Anyway, the method for precomputing this should be pretty obvious: Fire traces from each sample and finding the shallowest angle that will clear all heightmap samples. Once you have it, it's simply a matter of encoding it, which can be easily done using Fourier series. Each Fourier band requires 2 coefficients, except the first which requires one since the sine band is zero. I use 5 coefficients (stored as an RGBA8 and A8), but 3 works acceptably. More coefficients requires more storage, but produces sharper shadows.

Fourier series are really straightforward, but here are the usual Cartesian coordinate spoilers:

Assuming x = sin(t) and y = cos(t)

[sin(0)] = 0
[cos(0)] = 1
[sin(n)] = x
[cos(n)] = y
[sin(2n)] = 2*x*y
[cos(2n)] = y*y - x*x

The constant band squared integrates to 1 over a circle, but all other bands integrate to 0.5. That means you need to double whatever you get from it to reproduce the original waveform.

There's one other problem, which is that the horizon will move rapidly at shallow angles, right where precision breaks down. You need more precision at low values, and my recommended way of doing that is storing the sign-preserving square root of the original value, and multiplying the stored value by the absolute value of itself in the shader.

For added effect, rather than simply doing a comparison of the light angle to the horizon level, you can take the difference of the two, multiply it by some constant, and saturate. This will produce a softer shadow edge.

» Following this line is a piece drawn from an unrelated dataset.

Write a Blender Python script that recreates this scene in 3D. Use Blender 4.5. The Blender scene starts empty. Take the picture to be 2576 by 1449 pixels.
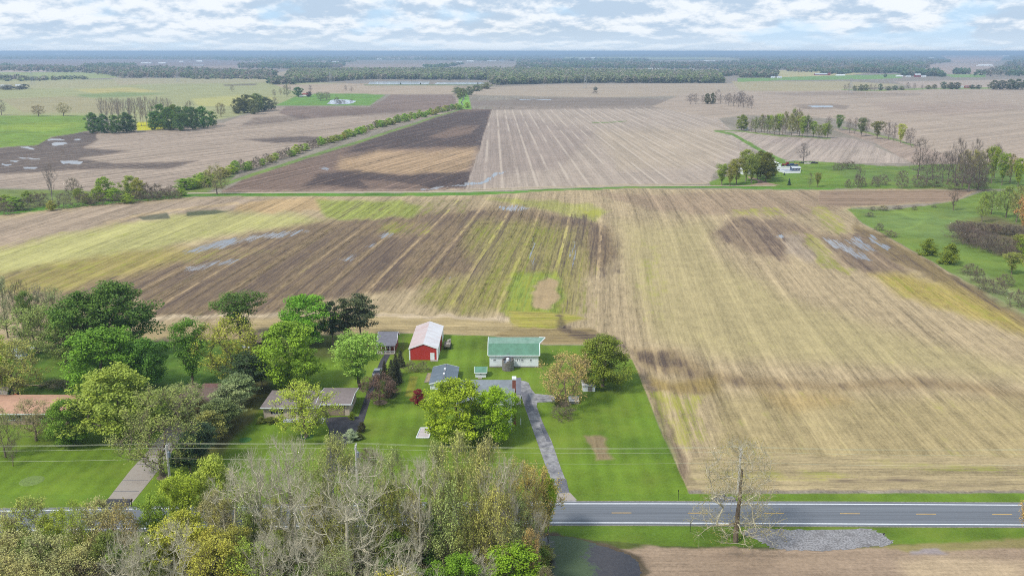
import bpy, math, random
import numpy as np

# ------------------------------------------------------------------ camera, sky, sun, exposure
S = bpy.context.scene
COL = S.collection
F, CX, CY, HZ, H = 2270.0, 1288.0, 724.5, 130.0, 71.2       # picture units of the photograph, eye height in metres
P = math.atan((CY - HZ) / F)
cp, sp = math.cos(P), math.sin(P)
cam = bpy.data.cameras.new("camera"); camo = bpy.data.objects.new("camera", cam); COL.objects.link(camo)
cam.sensor_width = 36.0; cam.lens = 36.0 * F / 2576.0
cam.clip_start = 1.0; cam.clip_end = 120000.0
camo.location = (0, 0, H); camo.rotation_euler = (math.pi / 2 - P, 0, 0)
S.camera = camo
S.view_settings.view_transform = 'Standard'; S.view_settings.look = 'None'
S.view_settings.exposure = 0.48; S.view_settings.gamma = 1.0
S.cycles.max_bounces = 5; S.cycles.diffuse_bounces = 2; S.cycles.glossy_bounces = 2
S.cycles.transmission_bounces = 3; S.cycles.volume_bounces = 0; S.cycles.transparent_max_bounces = 6
S.cycles.use_denoising = False; S.cycles.pixel_filter_type = 'BLACKMAN_HARRIS'; S.cycles.filter_width = 1.0

SUN_EL, SUN_AZ = math.radians(50), math.radians(-126)          # azimuth from +Y (north) towards +X
w = bpy.data.worlds.new("World"); S.world = w; w.use_nodes = True
nt = w.node_tree; nt.nodes.clear()
def N(t, typ, **kw):
    n = t.nodes.new(typ)
    for k, v in kw.items(): setattr(n, k, v)
    return n
def L(t, a, b): t.links.new(a, b)
def M_(t, op, a, b=None, c=None, clamp=False):
    n = t.nodes.new('ShaderNodeMath'); n.operation = op; n.use_clamp = clamp
    for i, v in enumerate((a, b, c)):
        if v is None: continue
        if isinstance(v, (int, float)): n.inputs[i].default_value = v
        else: t.links.new(v, n.inputs[i])
    return n.outputs[0]
def MIX(t, f, a, b, mode='MIX'):
    n = t.nodes.new('ShaderNodeMix'); n.data_type = 'RGBA'; n.blend_type = mode
    for i, v in ((0, f), (6, a), (7, b)):
        if isinstance(v, (int, float)): n.inputs[i].default_value = v
        elif isinstance(v, (tuple, list)): n.inputs[i].default_value = (v[0], v[1], v[2], 1)
        else: t.links.new(v, n.inputs[i])
    return n.outputs[2]
def NOISE(t, vec, scale, detail=3, rough=.55, dim='3D'):
    n = t.nodes.new('ShaderNodeTexNoise'); n.noise_dimensions = dim
    n.inputs['Scale'].default_value = scale; n.inputs['Detail'].default_value = detail; n.inputs['Roughness'].default_value = rough
    if vec is not None: t.links.new(vec, n.inputs['Vector'])
    return n.outputs['Fac']
def VMUL(t, vec, s, add=(0, 0, 0)):
    n = t.nodes.new('ShaderNodeVectorMath'); n.operation = 'MULTIPLY_ADD'
    t.links.new(vec, n.inputs[0]); n.inputs[1].default_value = s; n.inputs[2].default_value = add
    return n.outputs[0]
def RANGE(t, v, a, b, c=0., d=1., smooth=True):
    n = t.nodes.new('ShaderNodeMapRange'); n.interpolation_type = 'SMOOTHSTEP' if smooth else 'LINEAR'
    t.links.new(v, n.inputs[0])
    for i, x in enumerate((a, b, c, d)): n.inputs[i + 1].default_value = x
    return n.outputs[0]

sky = N(nt, 'ShaderNodeTexSky', sky_type='NISHITA'); sky.sun_disc = False
sky.sun_elevation = SUN_EL; sky.sun_rotation = SUN_AZ
bg1 = N(nt, 'ShaderNodeBackground'); bg1.inputs[1].default_value = 0.10; L(nt, sky.outputs[0], bg1.inputs[0])
tc = N(nt, 'ShaderNodeTexCoord')
sx = N(nt, 'ShaderNodeSeparateXYZ'); L(nt, tc.outputs['Generated'], sx.inputs[0])
az_ = M_(nt, 'ARCTAN2', sx.outputs[0], sx.outputs[1])
lg_ = M_(nt, 'LOGARITHM', M_(nt, 'ADD', M_(nt, 'MAXIMUM', sx.outputs[2], 0.0), 0.022), 2.71828)
cb = N(nt, 'ShaderNodeCombineXYZ')
L(nt, M_(nt, 'MULTIPLY', az_, 10.0), cb.inputs[0]); L(nt, M_(nt, 'MULTIPLY', lg_, 1.35), cb.inputs[1])
pc = cb.outputs[0]
def cloudn(off): return NOISE(nt, VMUL(nt, pc, (1, 1, 1), (3.7, 1.2 + off, 4)), 1.25, 6, .56)
n1 = cloudn(0); nb = cloudn(.13); n2 = NOISE(nt, VMUL(nt, pc, (1, 1, 1), (7.3, 2.1, 8)), .55, 3, .5)
relief = M_(nt, 'MULTIPLY', M_(nt, 'SUBTRACT', n1, nb), 2.4)
cl = M_(nt, 'ADD', M_(nt, 'ADD', M_(nt, 'MULTIPLY', n1, .75), M_(nt, 'MULTIPLY', n2, .35)), relief)
lit = RANGE(nt, cl, .38, .74)
ccol = MIX(nt, lit, (.38, .48, .60), (.66, .70, .745))
gap = RANGE(nt, NOISE(nt, VMUL(nt, pc, (1, 1, 1), (17.3, 5.1, 2)), .9, 4, .5), .56, .66, 0, .6)
ccol = MIX(nt, gap, ccol, (.40, .585, .76))
# near the horizon the clouds merge into pale air
hzf = RANGE(nt, sx.outputs[2], 0.0, .028, .65, 0.)
ccol = MIX(nt, hzf, ccol, (.52, .61, .70))
bg2 = N(nt, 'ShaderNodeBackground'); bg2.inputs[1].default_value = 1.0; L(nt, ccol, bg2.inputs[0])
mixb = N(nt, 'ShaderNodeMixShader')
L(nt, RANGE(nt, n2, .30, .44, .93, .98), mixb.inputs[0]); L(nt, bg1.outputs[0], mixb.inputs[1]); L(nt, bg2.outputs[0], mixb.inputs[2])
wo = N(nt, 'ShaderNodeOutputWorld'); L(nt, mixb.outputs[0], wo.inputs[0])

sl = bpy.data.lights.new("sun", 'SUN'); sl.energy = 2.6; sl.angle = math.radians(9); sl.color = (1, .95, .87)
so = bpy.data.objects.new("sun", sl); COL.objects.link(so)
sd = (math.sin(SUN_AZ) * math.cos(SUN_EL), math.cos(SUN_AZ) * math.cos(SUN_EL), math.sin(SUN_EL))
from mathutils import Vector
so.rotation_euler = Vector(sd).to_track_quat('Z', 'Y').to_euler(); so.location = (0, 0, 200)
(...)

Shader code to decode this, taking a texture coordinate and a tangent-space lighting direction to the light souce:

float SelfShadowing(float3 tspaceLightDir, float2 tc)
{
    float3 nLightDir = normalize(tspaceLightDir);
    float4 lqCoefs = tex2D(pHorizonLQMap, tc) * 4.0 - 2.0;   // Premultiply by 2
    float cCoef = tex2D(pHorizonCCUMap, tc).x * 2.0 - 1.0;

    lqCoefs *= abs(lqCoefs);   // Undo dynamic range compression
    cCoef *= abs(cCoef);

    float2 tspaceRadial = normalize(float3(tspaceLightDir.xy, 0.0)).xy;

    float3 qmultipliers = tspaceRadial.xyx * tspaceRadial.yyx * float3(2.0, 1.0, -1.0);

    float horizonLevel = cCoef + dot(lqCoefs.rg, tspaceRadial)
        + dot(lqCoefs.baa, qmultipliers);

    return saturate(0.5 + 20.0*(tspaceLightDir.z - horizonLevel));
}

An additional optimization would be to exploit the fact that the range of the coefficients other than the constant band is not -1..1, but rather, -2/pi..2/pi. Expanding this to -1..1 gives you a good deal of additional precision.